C. : Vous êtes également professeur à l’IAD.

C. T. : Oui, j'encadre les assistants réalisateurs de master qui viennent terminer ou spécialiser leur formation. Normalement, ce sont des jeunes qui sont déjà formés et qui savent ce qu’est un plan de travail, une préparation, le but du jeu, etc. Ils connaissent la technique mais j’essaie de leur apprendre qu’il faut être à l’écoute d’un réalisateur et qu’il faut essayer de comprendre les exigences de la mise en scène et de créer un lien avec elle. 

La difficulté, c’est qu’ils doivent trouver leur juste place en tant qu’assistants, travailler dans l’ombre mais être une des personnes de référence sur le plateau, une personne qu’on doit entendre et écouter sans prendre le dessus.

 

C. : Quelle est leur formation antérieure ?

C. T. : Ils doivent être bacheliers mais ils viennent d’un peu partout. Ce ne sont pas tous des réalisateurs. Ils seront probablement 4-5 dans la section, ce qui est bien car cela correspond au nombre de films de fin d’études.

 

C. : Actuellement, vous travailler comme directrice de production. En quoi consiste la direction de production ?

C. T. : Cela fait quelques années que je ne fais plus d’assistanat, sauf pour les frères Dardenne, et je ne fais plus que de la direction de production. J'ai voulu faire ce métier-là parce que j'avais l'impression qu'il y avait une série de décisions importantes qui se prenaient en amont de l’assistanat pour lesquelles je n’avais mon avis à donner.

Ce métier a quelque chose de plus englobant puisqu’on est là dès le début du projet.

On lit le scénario, on le dépouille pour le chiffrer. On doit réfléchir à quelle enveloppe attribuer au casting, quel matériel de tournage choisir en fonction de la première enveloppe annoncée par la production. Ensuite, on va réfléchir avec la réalisation pour rendre possible le projet avec le cadre qu’on a. Cela permet d’arriver en début de préparation pour accueillir l’assistant réalisateur, la régie générale avec une connaissance du budget et s’assurer que les moyens dont on dispose soient nécessaires.

 

C. : Quelle est la formation pour être directrice de production ?

C. T. : Pour être assistant, le mieux c’est d’être d’abord 3e assistant, 2e puis 1er.
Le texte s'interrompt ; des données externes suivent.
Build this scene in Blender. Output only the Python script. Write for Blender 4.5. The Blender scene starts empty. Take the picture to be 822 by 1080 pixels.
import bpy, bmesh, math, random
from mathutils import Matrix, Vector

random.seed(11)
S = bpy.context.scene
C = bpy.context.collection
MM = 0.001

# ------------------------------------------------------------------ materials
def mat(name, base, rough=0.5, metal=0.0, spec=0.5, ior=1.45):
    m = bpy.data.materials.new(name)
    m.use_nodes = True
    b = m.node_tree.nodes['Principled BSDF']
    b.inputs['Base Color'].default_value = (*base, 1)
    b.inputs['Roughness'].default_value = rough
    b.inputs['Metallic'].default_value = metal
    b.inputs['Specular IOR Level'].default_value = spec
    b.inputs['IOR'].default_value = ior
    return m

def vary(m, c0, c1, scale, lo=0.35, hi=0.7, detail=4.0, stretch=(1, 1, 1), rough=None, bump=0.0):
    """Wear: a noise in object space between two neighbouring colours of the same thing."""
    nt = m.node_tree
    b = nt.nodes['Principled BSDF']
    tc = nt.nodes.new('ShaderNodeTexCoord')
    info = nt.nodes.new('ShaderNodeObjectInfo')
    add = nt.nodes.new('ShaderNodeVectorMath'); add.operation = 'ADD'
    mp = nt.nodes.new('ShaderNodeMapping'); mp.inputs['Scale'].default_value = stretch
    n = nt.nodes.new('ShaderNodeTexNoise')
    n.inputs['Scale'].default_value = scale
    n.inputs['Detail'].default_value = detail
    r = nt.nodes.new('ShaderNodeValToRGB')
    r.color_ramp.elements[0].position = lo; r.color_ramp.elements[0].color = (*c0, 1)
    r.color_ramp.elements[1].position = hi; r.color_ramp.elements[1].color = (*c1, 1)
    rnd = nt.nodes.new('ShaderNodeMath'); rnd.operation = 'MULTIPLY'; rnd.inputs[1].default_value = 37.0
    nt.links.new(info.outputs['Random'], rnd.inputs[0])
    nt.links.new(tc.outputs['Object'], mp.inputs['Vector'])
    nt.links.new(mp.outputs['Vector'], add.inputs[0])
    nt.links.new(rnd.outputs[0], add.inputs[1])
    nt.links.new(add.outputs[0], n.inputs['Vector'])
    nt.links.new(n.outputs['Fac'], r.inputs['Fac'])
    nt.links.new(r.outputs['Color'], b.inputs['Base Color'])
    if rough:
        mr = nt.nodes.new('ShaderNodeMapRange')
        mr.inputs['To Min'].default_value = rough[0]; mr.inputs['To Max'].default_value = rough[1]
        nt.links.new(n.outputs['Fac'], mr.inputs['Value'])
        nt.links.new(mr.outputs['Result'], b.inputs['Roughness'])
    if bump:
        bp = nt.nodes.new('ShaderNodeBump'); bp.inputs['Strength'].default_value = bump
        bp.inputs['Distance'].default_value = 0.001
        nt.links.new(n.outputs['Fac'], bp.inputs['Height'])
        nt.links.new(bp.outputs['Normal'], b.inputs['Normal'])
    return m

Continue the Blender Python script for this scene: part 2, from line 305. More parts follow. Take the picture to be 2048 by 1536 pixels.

On peut évoluer dans ce métier-là. Mais, pour la direction de production, ce n’est pas possible. Souvent, ce sont d’anciens régisseurs généraux ou régisseuses générales, des administrateurs de production, des personnes qui s’occupent plus des chiffres qui prennent ce chemin-là. Il faut avoir une connaissance du plateau pour pouvoir chiffrer correctement. Pour moi, c’est une force énorme de connaître le plateau et d’avoir été assistante. Ma difficulté réside plutôt dans les chiffres, ce n'est pas mon domaine initial donc je demande plus d’aide de ce côté-là. Mais, ça s’apprend. Et, c’est un métier qui me permet de rester sur le territoire, ce qui est plus simple pour gérer nos vies de mères.